Quote the data exactly, first line to the line containing "R = math.radians", with no pictures.

## Dataset section

===============

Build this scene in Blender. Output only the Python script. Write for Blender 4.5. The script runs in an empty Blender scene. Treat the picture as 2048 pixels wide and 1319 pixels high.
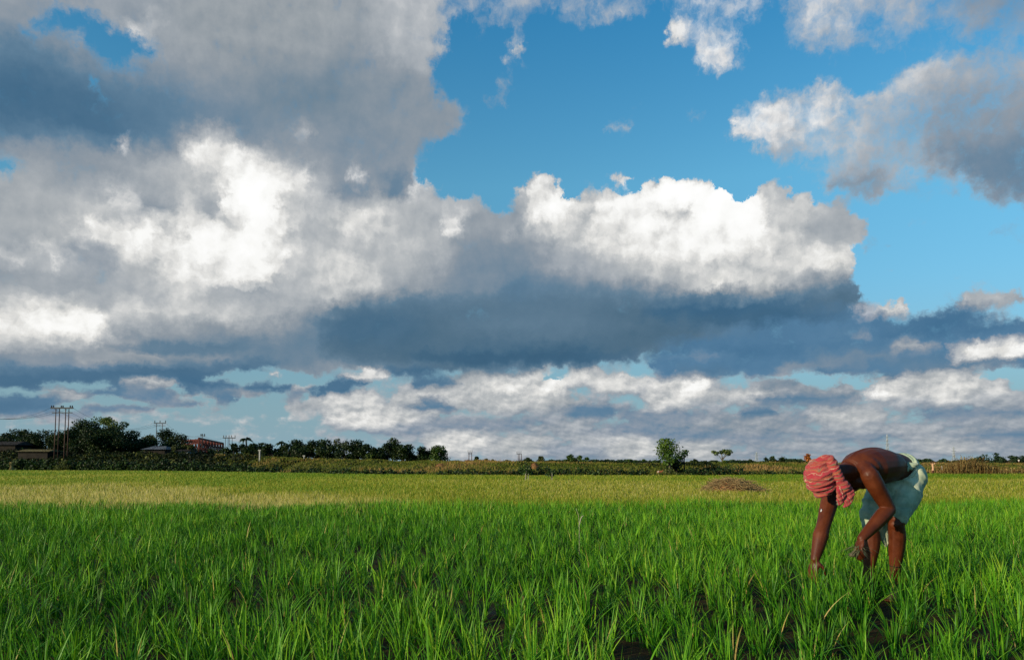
import bpy, bmesh, math, random
import numpy as np
from mathutils import Vector, Matrix

random.seed(7)
RNG = np.random.default_rng(11)
scene = bpy.context.scene
col = scene.collection
R = math.radians

# ------------------------------------------------------------------ camera
PITCH, FPX, CAMZ, SHIFT = R(3.3), 1536.0, 1.0, 177.0
cam_d = bpy.data.cameras.new("camera")
cam_d.sensor_width, cam_d.sensor_fit, cam_d.lens = 36.0, 'HORIZONTAL', 27.0
cam_d.shift_y = SHIFT / 2048.0
cam_d.clip_start, cam_d.clip_end = 0.05, 20000.0
cam = bpy.data.objects.new("camera", cam_d)
cam.location = (0, 0, CAMZ)
cam.rotation_euler = (R(90) + PITCH, 0, 0)
col.objects.link(cam)
scene.camera = cam


def ray(px, py):
    """world direction (scaled to y = 1) of a photo pixel (2048 wide)"""
    xc = (px - 1024.0) / FPX
    yc = -(py - 659.5 - SHIFT) / FPX
    dy = math.cos(PITCH) - yc * math.sin(PITCH)
    dz = math.sin(PITCH) + yc * math.cos(PITCH)
    return xc / dy, dz / dy


def at(px, py, Y):
    u, v = ray(px, py)
    return Vector((u * Y, Y, CAMZ + v * Y))


# ------------------------------------------------------------------ view
scene.view_settings.view_transform = 'Standard'
scene.view_settings.look = 'None'
scene.view_settings.exposure = 0.0
scene.view_settings.gamma = 1.0
scene.render.film_transparent = False

# ------------------------------------------------------------------ sun
SUN_AZ = R(-122.0)      # from +y towards +x; negative = from the left, a little behind the camera
SUN_EL = R(17.0)
sun_dir = Vector((math.sin(SUN_AZ) * math.cos(SUN_EL), math.cos(SUN_AZ) * math.cos(SUN_EL), math.sin(SUN_EL)))
sd = bpy.data.lights.new("sun", 'SUN')
sd.energy, sd.angle, sd.color = 5.0, R(0.53), (1.0, 0.85, 0.60)
so = bpy.data.objects.new("sun", sd)
so.rotation_euler = sun_dir.to_track_quat('Z', 'Y').to_euler()
so.location = (-20, -10, 30)
col.objects.link(so)
# ------------------------------------------------------------------ sky: Nishita air with clouds laid out over azimuth and elevation
CELL = 8
X0, Y0, X1, Y1 = -560, -440, 2600, 1000
CW, CH = (X1 - X0) // CELL, (Y1 - Y0) // CELL
GX, GY = np.meshgrid(X0 + CELL * (np.arange(CW) + .5), Y0 + CELL * (np.arange(CH) + .5))
cov = np.zeros((CH, CW)); lum = np.full((CH, CW), .62); tin = np.full((CH, CW), .5)


def blur(m, s):
    s = s / CELL
    if s < .3:
        return m
    n = int(3 * s) + 1
    k = np.exp(-.5 * (np.arange(-n, n + 1) / s) ** 2); k /= k.sum()
    p = np.pad(m, n, mode='edge')
    p = np.apply_along_axis(lambda r: np.convolve(r, k, 'valid'), 1, p)
    return np.apply_along_axis(lambda r: np.convolve(r, k, 'valid'), 0, p)


def mask(poly, f):
    ins = np.zeros((CH, CW), bool)
    n = len(poly)
    for i in range(n):
        (xa, ya), (xb, yb) = poly[i], poly[(i + 1) % n]
        if ya == yb:
            continue
        c = ((ya > GY) != (yb > GY)) & (GX < (xb - xa) * (GY - ya) / (yb - ya) + xa)
        ins ^= c
    return blur(ins.astype(float), f)


def paint(poly, f, A=None, L=None, T=None, op=1.0):
    global cov, lum, tin
    m = mask(poly, f * (.55 if f <= 24 else .75)) * op
    if A is not None:
        cov = cov * (1 - m) + A * m
    if L is not None:
        lum = lum * (1 - m) + L * m
    if T is not None:
        tin = tin * (1 - m) + T * m


def blob(cx, cy, rx, ry, f, A=None, L=None, T=None, op=1.0, rot=0.0):
    a = np.linspace(0, 2 * math.pi, 24, endpoint=False)
    c, s = math.cos(R(rot)), math.sin(R(rot))
    paint([(cx + rx * math.cos(t) * c - ry * math.sin(t) * s, cy + rx * math.cos(t) * s + ry * math.sin(t) * c) for t in a], f, A, L, T, op)


# --- low band of far cumulus, above the horizon
paint([(-600, 740), (620, 750), (640, 1000), (-600, 1000)], 30, A=.12, L=.62, T=.5)
for cx, cy, rx, ry, A, L in [(120, 850, 200, 14, .42, .70), (420, 840, 180, 10, .40, .72), (560, 870, 140, 14, .42, .72), (330, 820, 200, 8, .42, .66), (620, 835, 60, 16, .5, .74), (80, 880, 160, 12, .4, .72)]:
    blob(cx, cy, rx, ry, 14, A=A, L=L, T=.5)
paint([(650, 735), (2700, 720), (2700, 1000), (600, 1000)], 25, A=.46, L=.64, T=.62)
paint([(1060, 815), (2700, 790), (2700, 1000), (1000, 1000)], 30, A=.60, L=.62, T=.66)
for cx, cy, rx, ry, A, L in [
        (760, 832, 110, 24, .9, .80), (700, 800, 60, 18, .75, .74), (860, 800, 80, 25, .85, .76), (720, 838, 60, 16, 1, .86),
        (960, 775, 95, 38, .9, .76), (1070, 770, 70, 34, .95, .86), (1040, 805, 130, 22, .85, .72), (1170, 750, 40, 16, .9, .84),
        (1240, 765, 60, 20, .85, .78), (1365, 775, 62, 30, .95, .84), (1330, 800, 50, 20, .9, .8), (1480, 790, 90, 14, .85, .76),
        (915, 885, 70, 26, .9, .80), (1040, 890, 60, 22, .75, .72), (1260, 895, 65, 24, .9, .78), (1180, 880, 60, 16, .75, .70),
        (1110, 850, 80, 14, .7, .66), (1400, 900, 60, 22, .75, .72), (1500, 850, 120, 16, .7, .62), (1700, 830, 90, 16, .8, .74),
        (1780, 790, 60, 14, .95, .90), (1860, 765, 120, 30, .9, .76), (1930, 785, 95, 26, .95, .80), (1990, 800, 60, 16, .8, .70),
        (1650, 780, 70, 12, .85, .62), (1560, 770, 50, 8, .7, .55), (1900, 890, 90, 12, .8, .72), (1780, 860, 120, 14, .75, .68),
        (2000, 850, 70, 10, .75, .68), (1620, 890, 70, 10, .7, .66)]:
    blob(cx, cy, rx, ry, 7, A=min(1, A + .12), L=.62 + (L - .62) * 1.08, T=.40 if L > .7 else .55)
for cx, cy, rx, ry, L in [
        (1180, 820, 80, 10, .46), (980, 845, 130, 9, .52), (1330, 830, 90, 10, .50), (1280, 860, 120, 9, .54), (1430, 870, 150, 10, .52),
        (1600, 798, 110, 9, .44), (1510, 822, 34, 10, .40), (1598, 828, 16, 8, .42), (1960, 825, 110, 10, .50), (1900, 835, 80, 8, .52),
        (2030, 870, 90, 12, .48), (1680, 870, 110, 9, .54), (860, 815, 45, 13, .44), (900, 850, 110, 8, .54), (790, 862, 90, 8, .58),
        (1150, 905, 70, 8, .58), (870, 765, 50, 14, .40), (1010, 748, 45, 5, .42)]:
    blob(cx, cy, rx, ry, 7, A=.92, L=L + .04, T=.8)
# clear gaps of pale air
for cx, cy, rx, ry in [(820, 748, 90, 8), (1105, 752, 40, 6), (1290, 744, 50, 6), (1660, 758, 120, 8), (2020, 752, 60, 12), (560, 752, 34, 10)]:
    blob(cx, cy, rx, ry, 8, A=.0)

# --- upper right cloud bank
UR = [(1468, 222), (1500, 205), (1585, 198), (1650, 162), (1700, 188), (1780, 172), (1850, 118), (1950, 92), (2048, 100), (2700, 100), (2700, 440),
      (2060, 405), (1980, 385), (1900, 352), (1850, 340), (1800, 385), (1740, 405), (1650, 380), (1600, 335), (1530, 322), (1520, 285), (1472, 252)]
paint(UR, 20, A=.66, L=.68, T=.66)
paint([(1460, 210), (1600, 190), (1690, 165), (1700, 200), (1640, 260), (1560, 300), (1470, 262)], 14, A=.72, L=.84, T=.64)
paint([(1600, 260), (1700, 220), (1760, 260), (1700, 320), (1600, 320)], 25, A=.54, L=.74, T=.64)
paint([(1690, 190), (1790, 160), (1850, 112), (1910, 110), (1860, 180), (1760, 230)], 18, A=.66, L=.76, T=.64)
paint([(1880, 180), (2700, 120), (2700, 440), (2048, 405), (1960, 380), (1850, 320), (1830, 260)], 40, A=.80, L=.60, T=.66)
paint([(1830, 290), (2700, 260), (2700, 440), (2040, 400), (1950, 375)], 30, A=.90, L=.52, T=.74)
blob(1720, 370, 70, 24, 16, A=.86, L=.60)
blob(1625, 335, 36, 16, 10, A=.36); blob(1720, 235, 24, 10, 10, A=.4)
blob(1880, 352, 70, 10, 12, A=.45, L=.74); blob(1860, 380, 50, 14, 12, A=.55, L=.58); blob(1840, 412, 24, 12, 10, A=.5, L=.58, T=.7)
# top right sheet
paint([(1545, -440), (2700, -440), (2700, 76), (2048, 70), (1900, 62), (1830, 80), (1780, 105), (1650, 118), (1565, 98), (1548, 50)], 26, A=.54, L=.70, T=.68)
paint([(1580, -200), (1740, -200), (1700, 50), (1600, 70)], 25, A=.66, L=.78, T=.64)
paint([(1850, -300), (2700, -300), (2700, 80), (1900, 60)], 50, A=.70, L=.58, T=.74)
blob(1740, 40, 40, 14, 12, A=.36); blob(1640, 30, 12, 14, 8, A=.5)
paint([(1330, -300), (1540, -300), (1535, 20), (1500, 70), (1495, 115), (1445, 146), (1390, 112), (1345, 80)], 18, A=.46, L=.80, T=.66)
blob(1425, 108, 50, 34, 12, A=.62, L=.84, T=.64)
blob(1350, 60, 26, 30, 12, A=.8, L=.84)
blob(1410, 40, 30, 14, 12, A=.38); blob(1494, 55, 14, 40, 9, A=.25); blob(1538, 30, 16, 40, 10, A=.2)
# top middle veil
paint([(860, -440), (1350, -440), (1345, 10), (1250, 50), (1190, 50), (1080, 42), (1050, 70), (1020, 60), (940, 30), (890, 40)], 20, A=.48, L=.70, T=.68)
blob(1030, 95, 26, 32, 10, A=.62, L=.74); blob(1225, 258, 28, 18, 9, A=.50, L=.70); blob(990, 205, 50, 14, 12, A=.50, L=.62, rot=-20); blob(1010, 165, 10, 18, 8, A=.5, L=.66)
blob(1120, 200, 16, 12, 9, A=.42, L=.66); blob(1320, 100, 12, 16, 8, A=.45, L=.7); blob(960, 55, 20, 20, 10, A=.42, L=.66)
blob(1395, 235, 24, 18, 8, A=.52, L=.68); blob(1245, 358, 28, 12, 7, A=.60, L=.86); blob(1300, 332, 16, 6, 5, A=.52, L=.84); blob(1280, 232, 12, 8, 7, A=.42, L=.7)
blob(1835, 465, 28, 10, 8, A=.52, L=.66); blob(2035, 468, 40, 14, 10, A=.62, L=.5, T=.7); blob(1745, 490, 20, 24, 8, A=.55, L=.58); blob(1780, 535, 20, 8, 7, A=.45, L=.62); blob(1920, 545, 26, 7, 7, A=.45, L=.64)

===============

## Solved problem
Build this scene in Blender. Output only the Python script. Write for Blender 4.5. The script runs in an empty Blender scene. Treat the picture as 2048 pixels wide and 1319 pixels high.
import bpy, bmesh, math, random
import numpy as np
from mathutils import Vector, Matrix

random.seed(7)
RNG = np.random.default_rng(11)
scene = bpy.context.scene
col = scene.collection
R = math.radians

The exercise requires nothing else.